The Gospel writers, supposedly under the anointing of the Holy Spirit, committed the same blunders. The man who wrote the Gospel of Matthew attributes to Jeremiah (Matt. 27:9) a passage which is in Zechariah (Zech. 11:12-13). The writer of the Gospel of Mark attributes to Isaiah (Mark. 1:2) a passage which is in Malachi (Mal. 3:1). The early manuscripts insert the name of Isaiah as the authority but the later ones omitted it because it was such a clear error.
One curious illustration of this, and of how sacred books are formed, is seen in the excess of the Catholic over the Protestant Bible. The former has quite a number of books which are not in the latter; such as the two of Maccabees and the Song of the Three Children-which Protestants call the apocryphal Old Testament, but which Catholics consider as much the word of God as any other books. The ancient Jews did not consider these authoritative, and the Palestinian Jews did not include them in the sacred collection. The Greek Jews, however, thought more of them, and the Alexandrian Jews placed them in an appendix to the Greek canons as the end of their Bibles, the same as they used to be printed in our old Bibles. The early Christians of Africa could not read Hebrew; they had to use the Greek manuscripts, and as they saw the apocryphal books in the collection, they supposed they were a part of it. The result was that the early Bible-makers in the African church included the apocryphal books because they were not intelligent enough to leave them out (Davidson, On The Canon of the Bible, p. 83). St. Augustine included them because he found them there, and the Catholic Church retained them because St. Augustine did.

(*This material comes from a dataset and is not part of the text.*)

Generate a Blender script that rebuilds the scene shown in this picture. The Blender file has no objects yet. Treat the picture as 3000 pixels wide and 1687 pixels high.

So, there you have a rather quick over-view on the competency of those who chose the books for the New Testament, added and subtracted books, added to them as well as took from them, edited them, and were responsible for the New Testament as we have it today. Honestly, these accounts do not foster confidence. The years of study invested by me has shown me the utter unreliability of the New Testament for one's faith and practice of such faith; let alone a plan of salvation for the world to come. It is my hope after your examination of our other web-sites where we detail the multiple errors, the purposeful misquotations, mistranslations, and verses lifted out of context from the Old Testament and show you how they where used completely in a different way in the New Testament along with supposed prophetic authority, that you are coming to see how the faith of Jesus was perverted by the early Gentile Church. This article is just another puzzle part for surely after reading this you should have many doubts about the competency of those who chose for you what was and was not God's Word, and those affiliated with the movements these men represented. Hopefully you are becoming more serious in your study into why we were given a New Testament in the first place; let alone be given a Bible that replaced the one Jesus read. Shalom.